For construction noise or structure-borne noise measurements, we typically record dB-A, LAF max, LAeq 1', LAeq 5', and LAF min. Sound recordings are conducted under specific criteria. The measurement data is continuously visualized on TEDAMOS Web in heatmaps and time-distance diagrams.

Our most common application of vibration sensors is the monitoring of construction vibrations in adjacent buildings. Other applications include monitoring of blasts, industrial or traffic-induced vibrations, as well as natural frequency determinations.

A total station determines 3D coordinates with millimeter accuracy through angle and distance measurements to prisms. Automation allows for the measurement of 3D coordinates of a few points every 5 minutes or over 100 points per hour. The measurement distances range from a few meters to several hundred meters.

In-Place-Inclinometers (IPIs) measure changes in inclination and deformations in geotechnical structures such as slopes or excavation walls. An IPI consists of a chain of interconnected, highly precise inclination sensors that are installed along a borehole to enable continuous inclination measurements.

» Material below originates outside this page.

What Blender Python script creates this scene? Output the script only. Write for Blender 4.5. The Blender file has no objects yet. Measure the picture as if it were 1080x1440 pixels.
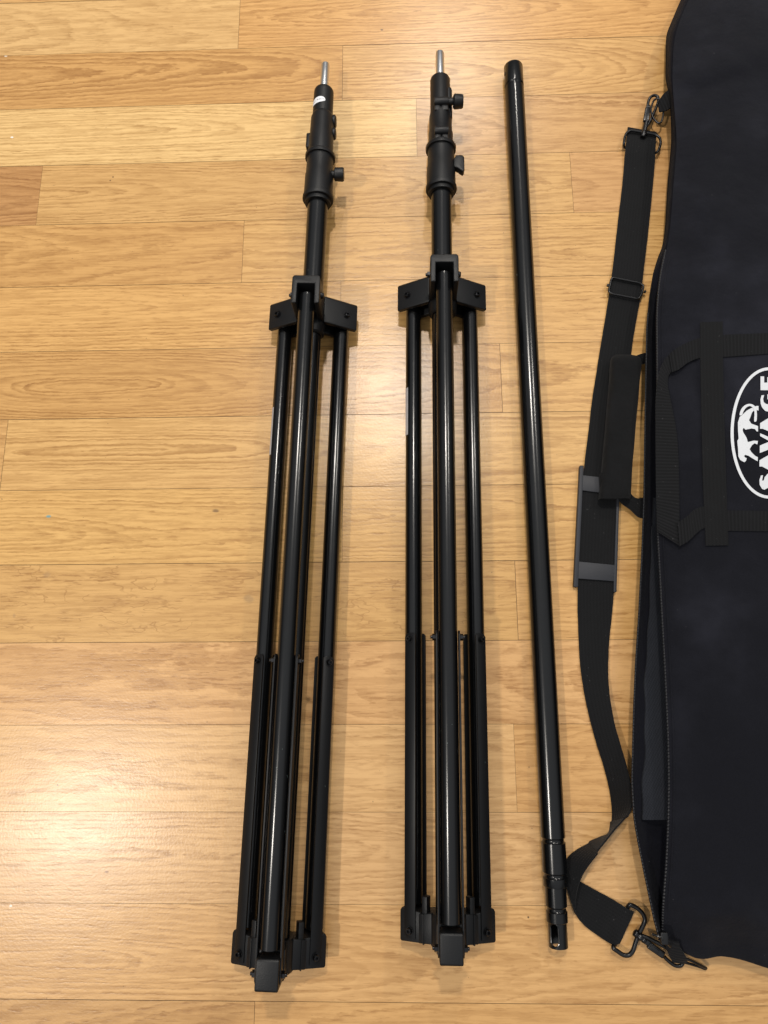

An anchor load cell measures the tension force of anchors used in geotechnical applications. It is used to monitor the stability and safety of structures such as retaining walls or rock anchors by continuously measuring the actual tensile forces.

An 8.3 megapixel outdoor camera (including Combox) documents your construction site at 10-minute intervals. Thanks to the "Privacy Protector" option, individuals and vehicles can be continuously removed from the images, or protected areas (e.g., neighboring buildings) can be pixelated. A time-lapse visualization of the construction site is also optionally configurable.

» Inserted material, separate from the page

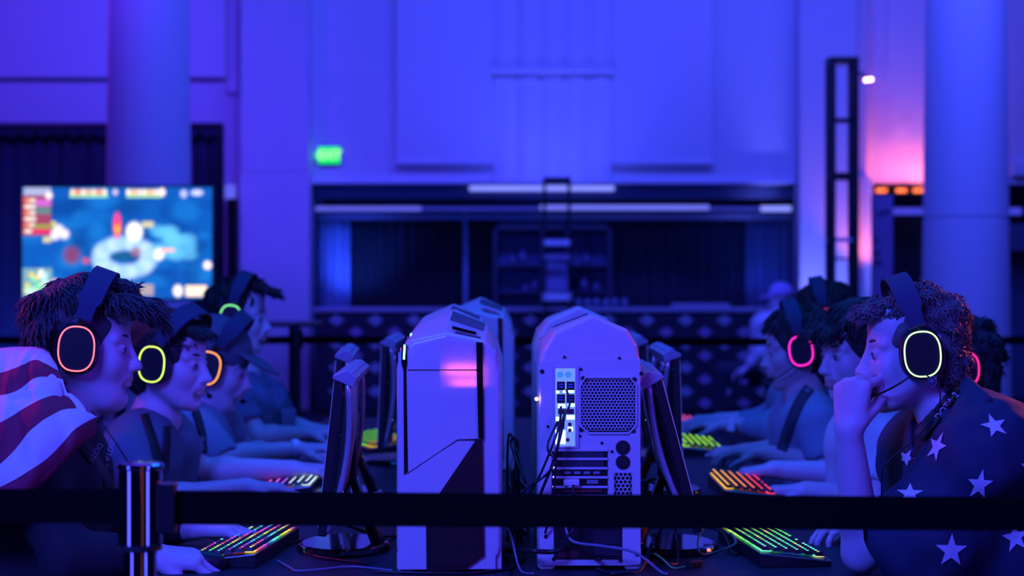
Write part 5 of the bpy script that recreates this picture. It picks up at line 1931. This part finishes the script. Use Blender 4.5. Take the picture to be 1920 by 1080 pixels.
# ---- spectator in white by the counter
yb = 17.4
H_B = Frame(np.array(W(1462, 562, yb)), 176, 4, 0, 1.0)
P_B = person(dict(
    label='person in a white top and pale cap sitting by the far counter', H=H_B, h=.010, seed=13,
    neck=W(1460, 588, yb), sh_near=W(1440, 608, yb - .19), sh_far=W(1436, 608, yb + .19), pelvis=V3(W(1440, 690, yb)), fw=FWD_R,
    hair_m=HAIR_BROWN, hair=None, shirt_m=mat('white_top', (.75, .72, .8), .8), shirt_label='white top', hc=.016, chest=.15,
    arms=[dict(sh=W(1450, 610, yb - .2), elbow=W(1425, 662, yb - .22), wrist=W(1400, 690, yb - .2), d=(-1, 0, -.4), n=(0, 0, 1), side=-1, sleeve=1.7),
          dict(sh=W(1440, 610, yb + .2), elbow=W(1420, 662, yb + .22), wrist=W(1395, 690, yb + .2), d=(-1, 0, -.4), n=(0, 0, 1), side=1, sleeve=1.7)]))
g = SDF(H_B.c - .2, H_B.c + .25, .008)
g.ell(H_B(-.012, 0, .055), H_B.R, (.112, .092, .1), 0)
g.plane(H_B(0, 0, .035), H_B.M @ np.array((-.1, 0, -1)), .004)
g.ell(H_B(.11, 0, .035), H_B.R, (.075, .075, .010), .01)
g.build('cap', mat('pale_cap', (.55, .4, .7), .8), P_B)['label'] = 'pale cap'
t = thing('stool', 'black stool under the person in white by the far counter', 'stool', (P_B.location.x, yb, 0))
zz = wz(690, yb) - .10
MB().lathe([(0, zz - .05), (.17, zz - .05), (.18, zz - .02), (.17, zz), (0, zz)], (P_B.location.x, yb, 0), 24).build('seat', M_BLACK, t)
MB().cyl((P_B.location.x, yb, .02), (P_B.location.x, yb, zz - .05), .03).build('leg', M_BLACK, t)
MB().lathe([(0, 0), (.2, 0), (.2, .02), (.04, .03), (0, .03)], (P_B.location.x, yb, 0), 24).build('base', M_BLACK, t)

# ================================================================ capes, lanyards, head-set leads
M_NAVY = mat('navy_flag', (.020, .034, .075), .8, noise=.12, nscale=9)
M_FWHITE = mat('white_flag', (.74, .74, .80), .75)
M_FRED = mat('red_flag', (.26, .010, .055), .75)
DG = None


def bvh_of(objs):
    dg = bpy.context.evaluated_depsgraph_get()
    vs, fs = [], []
    for o in objs:
        me = o.evaluated_get(dg).to_mesh()
        k = len(vs)
        mw = o.matrix_world
        vs += [mw @ v.co for v in me.vertices]
        fs += [tuple(i + k for i in p.vertices) for p in me.polygons]
    return BVHTree.FromPolygons(vs, fs)


# ---- star cape: one draped cloth over both shoulders, the back and the near upper arm
bpy.context.view_layer.update()
cape_t = thing('cape', 'dark blue cape with white stars draped over the fair-haired player', 'cape', P_R1.location)
lo = np.array((.72, 3.72, .62))
hi = np.array((1.45, 4.75, 1.25))
g = SDF(lo, hi, .006)
nkR = W(1788, 742, 4.22)
g.cone(W(1846, 792, 4.20), W(1842, 828, 4.06), .066, .100, .05)
g.cone(W(1826, 782, 4.24), W(1742, 832, 4.40), .066, .085, .05)
g.cone(W(1838, 835, 4.06), W(1733, 1000, 4.07), .104, .104, .05)
g.cone(W(1733, 1000, 4.07), W(1738, 1110, 4.10), .100, .10, .05)
g.cone(W(1838, 860, 4.22), W(1850, 1110, 4.22), .145, .20, .06)
g.cone(W(1885, 880, 4.22), W(1930, 1110, 4.22), .12, .18, .06)
g.cone(W(1752, 850, 4.40), W(1752, 1100, 4.42), .09, .11, .05)
g.cone(Vector(H_R1(-.02, 0, -.04)), W(1768, 806, 4.19), .066, .080, .012, True)
g.cone(W(1736, 742, 3.9), W(1736, 742, 4.3), .056, .058, .02, True)
g.ripple(.010, 18, 21)
g.ripple(.0055, 40, 22)
g.ripple(.002, 85, 23)
cloth = g.build('cloth', M_NAVY, cape_t, 1)
bv = bvh_of([cloth])
eye_p = Vector((0, 0, EYE))


def on_surface(px, py, bv, off=.0025):
    d = W(px, py, 1.0) - eye_p
    d.normalize()
    h = bv.ray_cast(eye_p, d)
    return (h[0] + h[1] * off) if h[0] else None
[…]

Strain gauges measure deformations by converting changes in electrical resistance into strains or forces. They are used to monitor buildings and geological structures and offer high precision, real-time data and are robust, cost-effective and easy to install.

Piezometers measure the water pressure in soils, rocks, or aquifers. They are essential for geotechnical and hydrological investigations, enabling monitoring of water levels and conducting stability analyses of structures.

An ultrasonic sensor measures water depth by emitting ultrasonic waves and calculating the time it takes for the waves to be reflected from the water surface and return to the sensor. These sensors analyze changes in water levels in sewer systems during heavy rainfall events.

Our all-in-one weather stations can measure air temperature, air pressure, humidity, precipitation, wind speed, wind direction, and solar radiation. Depending on requirements, simpler sensors may also be used, which capture only a subset of these measurements.

Crackmeters, also known as joint meters, monitor the widening of cracks in structures or rock formations. They are used, for example, to assess structural integrity and early detection of potential rock falls.

Modern tiltmeters are based on MEMS (Micro-Electro-Mechanical Systems) technology, where tiny mechanical structures within a chip detect tilt and convert it into electrical signals (accuracies: 0.02° or 0.35 mm/m). We use these sensors for automatic monitoring of rocks, overhead line masts, buildings, or retaining walls.